■約230kmの走行が可能なミドルサイズのEVミニバン
シトロエンはバッテリーEV(ピュアEV)の「e-スペースツアラー」を発表しました。
18のモジュールからなる50kWhのバッテリーを搭載し、143マイル(約230km)の航続距離(WLTP)を実現。EVならではの静粛性や運転の楽しさ、CO2排出量ゼロの制限区域へのアクセスが可能になるモデルです。
なお、バッテリーの保証期間は8年間または100,000マイル/約16万934km(バッテリー容量70%まで)。
最高出力は100kWで、最大トルクは260Nm。最高速度は全走行モード(エコ、ノーマル、パワー)で時速80マイル(約130km/h)とアナウンスされています。
■最新のドライバー支援システムも完備。3つの走行モードを用意
全長は4.95m、全高は1.9m、ホイールベースは3.27mで乗車定員は最大9名。個人ユースだけでなく、送迎車などとしての利用も想定されているそうです。
広大なキャビンや収納、トランク容量などによる高い実用性を備え、操縦性を向上させる効率的なアーキテクチャが採用されています。
衝突被害軽減ブレーキをはじめ、ヘッドアップディスプレイ、トップリヤビジョンカメラ、ヒルスタートアシスト、ドライバーアラート、ブラインドスポットシステム、コーヒーブレイクアラートなどの先進装備も用意。
「EMP2」モジュラー・プラットフォームが採用された「e-スペースツアラー」は、様々な用途に適した効率的な構造を持ち、優れたトランク容量と街中での高い操縦性を実現しているそう。
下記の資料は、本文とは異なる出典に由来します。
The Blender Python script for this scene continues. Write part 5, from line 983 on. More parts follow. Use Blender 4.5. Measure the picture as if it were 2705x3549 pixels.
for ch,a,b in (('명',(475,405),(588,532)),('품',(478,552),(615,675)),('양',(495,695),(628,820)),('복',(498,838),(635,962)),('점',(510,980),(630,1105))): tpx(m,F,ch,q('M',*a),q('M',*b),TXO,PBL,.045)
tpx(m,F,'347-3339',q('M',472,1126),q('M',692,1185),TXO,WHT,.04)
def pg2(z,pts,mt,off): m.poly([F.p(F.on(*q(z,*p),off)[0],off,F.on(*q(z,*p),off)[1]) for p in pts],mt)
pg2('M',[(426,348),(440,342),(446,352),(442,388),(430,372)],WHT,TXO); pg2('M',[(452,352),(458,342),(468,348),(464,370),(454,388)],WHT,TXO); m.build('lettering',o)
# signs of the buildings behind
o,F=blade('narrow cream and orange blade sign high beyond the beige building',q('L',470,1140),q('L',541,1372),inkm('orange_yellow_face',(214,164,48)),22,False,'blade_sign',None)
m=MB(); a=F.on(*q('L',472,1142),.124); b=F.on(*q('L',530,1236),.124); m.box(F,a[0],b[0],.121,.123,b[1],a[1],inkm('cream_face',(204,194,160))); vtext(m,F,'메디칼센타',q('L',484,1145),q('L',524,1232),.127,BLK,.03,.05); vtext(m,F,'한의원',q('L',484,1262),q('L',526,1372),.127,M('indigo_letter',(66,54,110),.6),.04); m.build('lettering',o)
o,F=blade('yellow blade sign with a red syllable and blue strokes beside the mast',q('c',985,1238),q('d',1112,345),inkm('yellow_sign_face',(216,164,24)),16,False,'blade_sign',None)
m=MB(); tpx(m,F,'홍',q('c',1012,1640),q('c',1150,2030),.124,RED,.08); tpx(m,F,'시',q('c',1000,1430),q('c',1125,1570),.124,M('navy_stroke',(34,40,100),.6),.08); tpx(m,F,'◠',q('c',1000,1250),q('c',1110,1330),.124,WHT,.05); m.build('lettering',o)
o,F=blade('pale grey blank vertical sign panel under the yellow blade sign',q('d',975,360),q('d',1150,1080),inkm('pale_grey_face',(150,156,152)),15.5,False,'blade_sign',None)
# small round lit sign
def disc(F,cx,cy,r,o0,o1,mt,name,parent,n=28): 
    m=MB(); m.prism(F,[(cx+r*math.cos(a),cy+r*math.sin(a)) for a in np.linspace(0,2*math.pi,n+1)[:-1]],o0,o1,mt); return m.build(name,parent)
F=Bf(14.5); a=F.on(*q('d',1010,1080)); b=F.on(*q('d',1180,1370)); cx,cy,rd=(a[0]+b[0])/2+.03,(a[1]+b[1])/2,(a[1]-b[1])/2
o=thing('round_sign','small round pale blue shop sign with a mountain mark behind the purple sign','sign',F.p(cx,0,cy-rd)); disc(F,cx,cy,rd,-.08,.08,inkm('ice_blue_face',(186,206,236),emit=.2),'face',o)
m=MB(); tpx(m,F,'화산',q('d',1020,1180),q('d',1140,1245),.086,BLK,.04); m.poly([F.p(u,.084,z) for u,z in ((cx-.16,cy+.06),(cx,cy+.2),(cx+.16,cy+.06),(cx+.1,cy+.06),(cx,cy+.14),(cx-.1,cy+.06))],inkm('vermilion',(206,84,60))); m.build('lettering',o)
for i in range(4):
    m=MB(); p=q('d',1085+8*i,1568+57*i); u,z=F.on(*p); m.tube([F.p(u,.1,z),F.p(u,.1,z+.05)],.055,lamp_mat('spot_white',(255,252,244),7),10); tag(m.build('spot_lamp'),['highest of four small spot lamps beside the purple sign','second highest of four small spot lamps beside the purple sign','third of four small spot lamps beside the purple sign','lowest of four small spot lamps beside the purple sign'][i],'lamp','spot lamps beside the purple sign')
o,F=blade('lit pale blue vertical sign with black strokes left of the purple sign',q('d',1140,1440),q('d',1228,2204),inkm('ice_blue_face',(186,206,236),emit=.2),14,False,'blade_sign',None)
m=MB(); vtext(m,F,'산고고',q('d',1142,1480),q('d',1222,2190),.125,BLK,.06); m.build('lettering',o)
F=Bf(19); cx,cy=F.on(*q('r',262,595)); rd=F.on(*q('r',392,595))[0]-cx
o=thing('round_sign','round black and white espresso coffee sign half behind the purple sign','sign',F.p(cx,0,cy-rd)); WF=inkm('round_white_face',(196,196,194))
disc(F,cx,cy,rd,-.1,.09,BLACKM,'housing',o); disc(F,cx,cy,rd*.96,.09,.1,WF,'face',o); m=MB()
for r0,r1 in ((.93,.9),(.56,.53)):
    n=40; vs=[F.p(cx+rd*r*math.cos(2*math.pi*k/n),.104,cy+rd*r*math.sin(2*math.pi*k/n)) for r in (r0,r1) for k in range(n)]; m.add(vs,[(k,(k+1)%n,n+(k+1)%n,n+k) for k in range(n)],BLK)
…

EVとしての装備では、「エコ」「ノーマル」「パワー」の3つのドライブモードが配置されています。
電力消費量(ECOまたはPOWER)と充電(CHARGE)情報を表示するパワーメーター、バッテリーの充電状態を示すインジケーター、エアコン(暖房、空調)の消費量計を用意。さらに、エネルギーフローの表示、バッテリー残量、車両の充電状態も表示。
「ノーマル」モードは80kW/210Nmという出力とトルクで、航続距離とダイナミック性能のバランスが図られたモードです。「エコ」モードは60kW/190Nmというアウトプットになり、エアコンを省燃費モードにしながら、モーターのトルクと出力を制限することで、エネルギー消費を最適化。
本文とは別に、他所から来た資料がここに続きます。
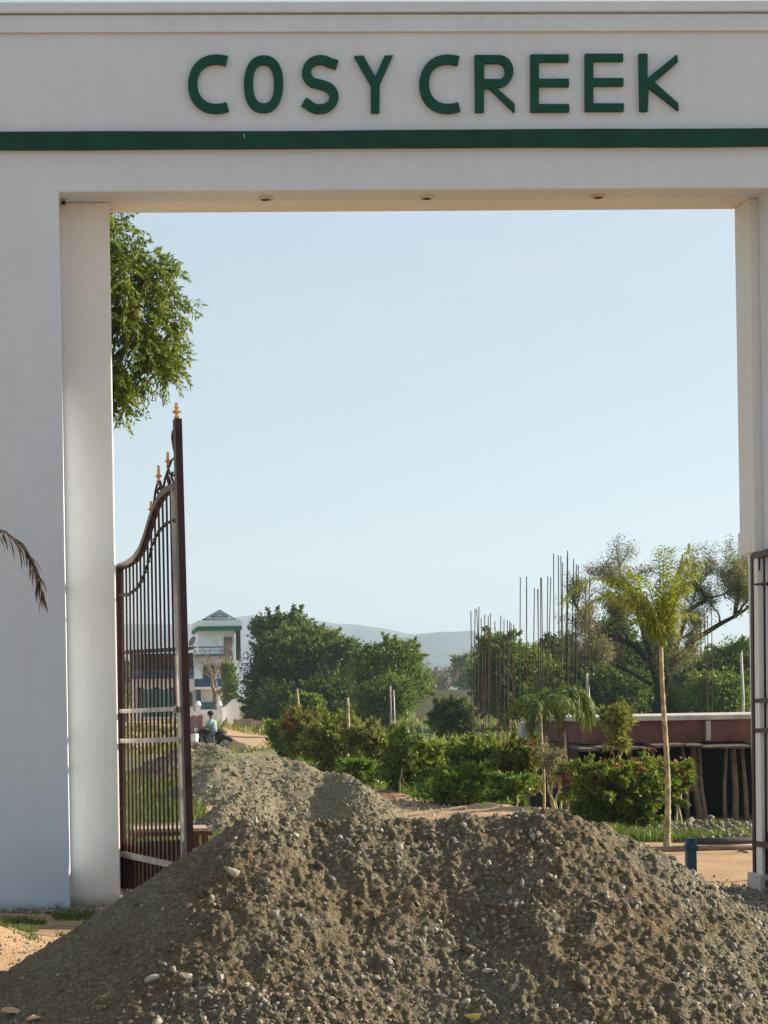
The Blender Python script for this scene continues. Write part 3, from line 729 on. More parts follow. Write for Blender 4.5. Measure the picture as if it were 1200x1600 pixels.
rock(52, 1592, .045, 'smaller orange brick lump to the right of the larger one at the left toe', 14, 'brick', 'brick lump', 'brick_lump', sq=(1, .7, .5))
# ================================================================== SMALL THINGS NEAR THE GATE
def leg(m, p, h, r=.02): m.tube([p, p+Vector((0, 0, h))], r, 8)
# iron bench behind the left leaf
b0 = at(205, 1294, 18.4); b1 = at(328, 1294, 18.1); zt_ = b0.z
bn = thing('iron_bench', ((b0.x+b1.x)/2, 18.3, 0), 'low red-oxide iron bench with a dusty top, behind the left gate leaf', 'bench')
m = MB(); m.box((b0.x+.02, 18.02, zt_-.012), (b1.x-.02, 18.48, zt_+.012)); m.build('seat', M_['benchtop'], bn)
m = MB()
for yy in (18.0, 18.5): m.box((b0.x, yy-.015, zt_-.05), (b1.x, yy+.015, zt_-.014))
for xx in (b0.x, b1.x): m.box((xx-.015, 18.0, zt_-.052), (xx+.015, 18.5, zt_-.016))
m.build('frame', M_['benchm'], bn)
for xx in (b0.x+.02, b1.x-.04, b1.x-.12):
    for yy in (18.01, 18.49):
        m = MB(); m.box((xx-.018, yy-.018, -.03), (xx+.018, yy+.018, zt_-.05)); m.build('leg', M_['benchm'], bn)
# blue barrier post with dark pipe
p = G(1082, 1378); t = at(1082, 1309, p.y)
bp = thing('pipe_barrier', p, 'low blue iron post carrying a dark horizontal pipe beside the right pillar', 'barrier')
m = MB(); m.box((p.x-.05, p.y-.035, -.06), (p.x+.03, p.y+.035, t.z)); m.box((p.x-.06, p.y-.045, t.z-.10), (p.x+.045, p.y+.045, t.z-.06)); m.build('post', M_['bluep'], bp, bev=.006)
q = at(1250, 1310, p.y+.1); m = MB(); m.tube([Vector((p.x+.03, p.y, t.z-.03)), Vector((p.x+.3, p.y+.02, t.z-.035)), Vector((q.x, q.y, t.z-.03))], .030, 10); m.build('pipe', M_['pipe'], bp, smooth=True)
m = MB(); m.box((q.x-.05, q.y-.03, -.05), (q.x+.03, q.y+.03, t.z)); m.build('post', M_['bluep'], bp)
# poles lying on the sand, white sheet
a, b = gp(1010, 1336), gp(1260, 1332)
m = MB(); m.tube([(a.x, a.y, .05), ((a.x+b.x)/2, (a.y+b.y)/2, .06), (b.x, b.y, .05)], .028, 8)
tag(m.build('wooden_pole', M_['wood'], origin=a, smooth=True), 'long wooden pole lying on the sand behind the pipe barrier', 'pole')
a, b = G(1060, 1349), G(1240, 1343)
rng = np.random.default_rng(5); a = gp(1082, 1328); b = gp(1200, 1322); mv = []
n1, n2 = 34, 9
for i in range(n1):
    for j in range(n2):
        u, v = i/(n1-1), j/(n2-1)-.5; w_ = .34*math.sin(math.pi*min(max(u, .03), .97))**.4*(1+.3*float(fbm(u*6, 2, 3)))
        x = a.x+(b.x-a.x)*u+.02*float(fbm(u*9, v*5, 8)); y = a.y+(b.y-a.y)*u+v*w_+.1
        mv.append((x, y, max(0.01, float(gh(x, y)))+.012+.055*abs(float(fbm(u*12, v*5, 4)))*(1-(2*v)**2)))
ff = [(i*n2+j, (i+1)*n2+j, (i+1)*n2+j+1, i*n2+j+1) for i in range(n1-1) for j in range(n2-1)]
o = link_mesh('plastic_sheet', mv, ff, M_['whitesheet'], origin=a, smooth=True); o.modifiers.new('s', 'SOLIDIFY').thickness = .008
tag(o, 'crumpled white plastic sheet lying on sand behind the pipe barrier', 'sheet')
# rubble in front of the shed
rng = np.random.default_rng(8)
def rubble(name, label, px0, px1, py, n, size, seed, mat='stone', spread=.6, h=.2, cat='rubble pile'):
    a = gp(px0, py); b = gp(px1, py); rng = np.random.default_rng(seed); t = rng.uniform(0, 1, n)
    x = a.x+(b.x-a.x)*t+rng.normal(size=n)*.04; y = a.y+(b.y-a.y)*t+rng.normal(size=n)*spread*.4
    z = gh(x, y)+np.abs(rng.normal(size=n))*h*.35*np.sin(np.pi*np.clip(t, .05, .95)); V, Fs = stones(np.stack([x, y, z], -1), size*rng.uniform(.4, 1.4, n), seed, .5)
    o = link_mesh(name, V, Fs, M_[mat], origin=(a+b)/2); return tag(o, label, cat, kind='stuff')
rubble('stone_rubble', 'grey and brown rubble heaped before the dark shed', 1010, 1260, 1302, 1900, .036, 3, 'rubble', 2.6, .15)
rubble('stone_rubble', 'small pale stones scattered by the track at the foot of the shrubs', 560, 700, 1232, 60, .10, 4, 'rock', 1.6, .3)
rubble('brick_rubble', 'orange broken brick behind the farther gravel heaps', 268, 330, 1245, 90, .09, 5, 'brick', 2.5, .3)
rubble('stone_rubble', 'thin scatter of small stones on the sand left of the big heap', 0, 90, 1500, 160, .012, 6, 'stone', .8, .02)
rubble('stone_rubble', 'dark gravel spill beside the foot of the right pillar', 1120, 1260, 1402, 2600, .014, 7, 'stone', 1.3, .03)
rubble('stone_rubble', 'plaster crumbs and pebbles along the foot of the left pillar', -20, 190, 1424, 900, .018, 9, 'stone', .22, .03)
rubble('pebbles', 'pebbles strewn over the sandy track past the heaps', 600, 860, 1262, 500, .03, 10, 'stone', 3.0, .02)
# pale boulders by the hedge
def boulder(px, py, size, label, seed, mat='rock', Y=None):
    p = G(px, py); rng = np.random.default_rng(seed); V, Fs = stones(np.array([[p.x, p.y, p.z+size*.35]]), [size], seed, .8)
    o = link_mesh('boulder', V, Fs, M_[mat], origin=p); s = o.modifiers.new('s', 'SUBSURF'); s.levels = s.render_levels = 1; s.subdivision_type = 'SIMPLE'
    return tag(o, label, 'boulder')
boulder(664, 1239, .17, 'large whitish boulder at the foot of the hedge', 2); boulder(570, 1222, .16, 'grey rounded boulder left of the white stones by the hedge', 5, 'stone')
boulder(627, 1229, .12, 'narrow white stone leaning at the foot of the hedge', 6); boulder(677, 1243, .09, 'small white stone right of the large whitish boulder', 8)
# ================================================================== GRASS
def gpts(n, x0, x1, y0, y1, seed, thr=.45, sc=1.5, cx_=None):
    rng = np.random.default_rng(seed); x = rng.uniform(x0, x1, n); y = rng.uniform(y0, y1, n)
    k = vn(x*sc, y*sc, seed+1) > thr; x, y = x[k], y[k]; return np.stack([x, y, gh(x, y)-.01], -1)
grasspatch('grass', gpts(11000, -1.2, -.12, 12.9, 15.1, 3, .46, 3.2), .06, 4, 'green grass at the foot of the left pillar', lean=.5, w=.006)
grasspatch('grass', gpts(22000, 5.0, 7.0, 20.9, 24.4, 5, .33), .12, 6, 'bright green grass under the biggest red flowering shrub', lean=.5, w=.011)
grasspatch('grass', gpts(30000, -2.5, 1.35, 19, 42, 7, .42, .8), .16, 8, 'tufted meadow grass seen through the left gate leaf', lean=.5, w=.016)
grasspatch('grass', gpts(16000, .9, 1.6, 17.4, 23, 17, .45, 1.5), .12, 18, 'small green tufts right of the iron bench', lean=.6, w=.010)
grasspatch('grass', np.array([p_ for p_ in gpts(26000, 3.6, 7.5, 40, 90, 9, .42, .5) if p_[0] > 4.2+.045*(p_[1]-33)]), .16, 10, 'weedy grass along the far end of the drive', lean=.6, w=.04)
grasspatch('grass', gpts(26000, 4.4, 8.5, 29.5, 48, 11, .35, .8), .26, 12, 'rank weeds growing between the shrubs', mat='bleaf', lean=.6, w=.02)
grasspatch('dry_grass', gpts(9000, 6.5, 16, 27, 31.5, 13, .4, .8), .22, 14, 'dry weeds before the dark shed', mat='wleaf', lean=.6, w=.016)
grasspatch('grass', gpts(26000, -12, 30, 60, 140, 15, .45, .15), .4, 16, 'rough grass of the far fields', mat='oleaf', lean=.7, w=.09)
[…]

「パワー」モードは、100kW/260Nmという数値で、ダイナミックな走りを提供します。
回生モードは2つ用意されていて、従来のエンジンに近いフィーリングの「スタンダード」と、アクセルペダルから足を離したときの減速度を高める「エンハンスド」。後者は、ギヤボックスコントロールの「ブレーキ」ボタンで操作できます。
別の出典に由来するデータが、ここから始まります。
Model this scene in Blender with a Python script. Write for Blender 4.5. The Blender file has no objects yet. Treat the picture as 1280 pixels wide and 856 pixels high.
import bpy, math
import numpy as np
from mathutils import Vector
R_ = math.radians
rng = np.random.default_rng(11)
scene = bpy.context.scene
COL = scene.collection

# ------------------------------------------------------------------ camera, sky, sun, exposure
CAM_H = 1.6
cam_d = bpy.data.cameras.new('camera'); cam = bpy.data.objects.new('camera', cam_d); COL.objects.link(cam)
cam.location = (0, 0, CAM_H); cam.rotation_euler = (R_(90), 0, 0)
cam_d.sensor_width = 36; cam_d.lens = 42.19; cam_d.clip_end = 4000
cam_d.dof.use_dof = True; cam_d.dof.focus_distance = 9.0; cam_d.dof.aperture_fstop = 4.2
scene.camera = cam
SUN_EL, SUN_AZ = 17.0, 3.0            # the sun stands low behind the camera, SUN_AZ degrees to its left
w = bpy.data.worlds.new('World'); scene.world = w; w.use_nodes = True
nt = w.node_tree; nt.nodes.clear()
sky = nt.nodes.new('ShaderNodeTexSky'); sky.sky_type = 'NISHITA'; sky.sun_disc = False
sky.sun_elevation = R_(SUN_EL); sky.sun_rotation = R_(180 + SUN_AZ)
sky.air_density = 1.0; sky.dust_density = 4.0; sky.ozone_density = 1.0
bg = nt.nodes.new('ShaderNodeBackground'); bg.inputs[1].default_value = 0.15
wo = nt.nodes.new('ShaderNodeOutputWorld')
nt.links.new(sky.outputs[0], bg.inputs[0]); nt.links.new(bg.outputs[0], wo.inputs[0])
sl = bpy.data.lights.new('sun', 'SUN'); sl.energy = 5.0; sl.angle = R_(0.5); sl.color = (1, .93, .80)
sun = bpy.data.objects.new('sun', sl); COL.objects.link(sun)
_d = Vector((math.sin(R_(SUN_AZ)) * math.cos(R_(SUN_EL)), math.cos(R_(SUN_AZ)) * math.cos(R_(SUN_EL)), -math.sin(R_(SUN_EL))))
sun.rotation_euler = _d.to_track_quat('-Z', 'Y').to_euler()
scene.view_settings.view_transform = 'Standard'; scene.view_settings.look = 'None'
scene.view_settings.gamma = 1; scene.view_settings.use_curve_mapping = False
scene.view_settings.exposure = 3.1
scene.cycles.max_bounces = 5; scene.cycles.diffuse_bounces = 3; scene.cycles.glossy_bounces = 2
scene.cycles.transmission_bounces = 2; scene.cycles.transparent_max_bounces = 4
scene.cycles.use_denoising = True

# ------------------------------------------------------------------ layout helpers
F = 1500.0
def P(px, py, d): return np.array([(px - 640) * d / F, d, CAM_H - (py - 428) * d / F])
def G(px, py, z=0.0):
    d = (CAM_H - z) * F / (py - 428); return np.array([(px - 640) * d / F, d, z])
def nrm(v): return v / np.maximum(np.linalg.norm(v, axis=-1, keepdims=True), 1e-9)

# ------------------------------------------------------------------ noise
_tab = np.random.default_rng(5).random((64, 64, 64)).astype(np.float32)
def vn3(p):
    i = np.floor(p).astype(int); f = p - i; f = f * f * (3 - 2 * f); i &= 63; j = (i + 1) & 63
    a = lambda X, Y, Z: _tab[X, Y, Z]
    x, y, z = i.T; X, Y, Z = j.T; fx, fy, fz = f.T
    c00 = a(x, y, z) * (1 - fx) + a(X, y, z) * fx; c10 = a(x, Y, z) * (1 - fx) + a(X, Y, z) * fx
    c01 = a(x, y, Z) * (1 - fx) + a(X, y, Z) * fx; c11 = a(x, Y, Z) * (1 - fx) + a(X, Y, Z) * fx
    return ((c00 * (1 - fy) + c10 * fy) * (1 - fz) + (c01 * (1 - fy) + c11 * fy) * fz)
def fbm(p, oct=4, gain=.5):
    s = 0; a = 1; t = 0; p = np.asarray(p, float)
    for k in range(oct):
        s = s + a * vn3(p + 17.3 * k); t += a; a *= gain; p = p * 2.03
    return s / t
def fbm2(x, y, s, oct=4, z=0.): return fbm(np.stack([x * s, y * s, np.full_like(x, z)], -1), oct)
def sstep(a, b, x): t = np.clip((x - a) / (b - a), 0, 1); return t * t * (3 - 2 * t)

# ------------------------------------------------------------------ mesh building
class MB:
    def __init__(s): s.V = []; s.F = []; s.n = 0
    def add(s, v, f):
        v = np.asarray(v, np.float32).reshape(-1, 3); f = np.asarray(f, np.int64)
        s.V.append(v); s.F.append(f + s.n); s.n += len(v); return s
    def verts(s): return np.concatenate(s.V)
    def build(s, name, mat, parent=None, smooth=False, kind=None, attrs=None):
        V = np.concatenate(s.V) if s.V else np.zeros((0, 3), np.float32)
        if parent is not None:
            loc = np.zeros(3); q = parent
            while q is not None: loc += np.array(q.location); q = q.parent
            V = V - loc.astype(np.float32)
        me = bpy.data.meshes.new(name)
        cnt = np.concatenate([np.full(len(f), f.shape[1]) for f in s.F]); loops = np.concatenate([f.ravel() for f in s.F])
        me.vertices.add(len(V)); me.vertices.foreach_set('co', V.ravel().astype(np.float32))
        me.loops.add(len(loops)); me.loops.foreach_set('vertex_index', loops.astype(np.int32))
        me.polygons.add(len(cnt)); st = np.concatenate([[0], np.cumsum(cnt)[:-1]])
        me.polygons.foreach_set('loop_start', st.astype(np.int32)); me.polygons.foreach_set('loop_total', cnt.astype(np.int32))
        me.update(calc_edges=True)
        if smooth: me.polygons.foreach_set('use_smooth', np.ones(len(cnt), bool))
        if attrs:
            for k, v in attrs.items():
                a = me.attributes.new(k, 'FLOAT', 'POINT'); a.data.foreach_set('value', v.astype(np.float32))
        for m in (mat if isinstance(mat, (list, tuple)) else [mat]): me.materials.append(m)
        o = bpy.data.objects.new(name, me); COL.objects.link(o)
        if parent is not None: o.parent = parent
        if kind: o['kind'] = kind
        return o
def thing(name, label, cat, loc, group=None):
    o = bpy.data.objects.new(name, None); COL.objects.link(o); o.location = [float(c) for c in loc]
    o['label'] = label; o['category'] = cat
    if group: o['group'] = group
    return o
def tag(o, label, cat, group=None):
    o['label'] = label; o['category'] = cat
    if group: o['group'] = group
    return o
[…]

充電方法3つ。自宅などでの充電は、モード2ケーブルが必要(自宅、職場、駐車場での充電用)。家庭用標準ソケットに対応(ケーブルを付属)。
民間または公共の加速充電は、「ウォールボックス」とモード3ケーブルが必要で、32Aケーブル(車両に標準装備)。8時間以内で0から100%まで充電(7.4kWウォールボックス)が可能。公共の充電ポイントでの超高速充電(充電器にケーブルが組み込まれています)は100kWまで。50kWhのバッテリーを30分で80%まで充電できます。
「フィール」と呼ぶグレードは、5人乗り・7人乗り・8人乗りを設定し、助手席と2列目・3列目を倒すことで、フラットなスペースが出現します。ほかにも、荷室スペースを調整することで、最大9人まで乗ることができます。
ポケッテリアでは、開閉可能な収納がキャビン全体に配置されています(最大74L)。フロントのグローブボックス下部の収納スペースには、オーディオジャック、12VとUSBソケットなどを用意。
ダッシュボードの両サイドにはカップホルダーが配置され、フロントドアには1.5Lのボトルを収納できる大型の収納ボックスを2つ設置。2列目と3列目には、折りたたみ式トレー、サンブラインド、12V/220Vコンセントをご用意しています。
欧州では2020年末にもデリバリーされる見込みのシトロエン「e-スペースツアラー」。日本での発売の有無や詳細は明らかにされていません。まだまだミニバン大国である日本市場との親和性は高そうですが、どうなるでしょうか。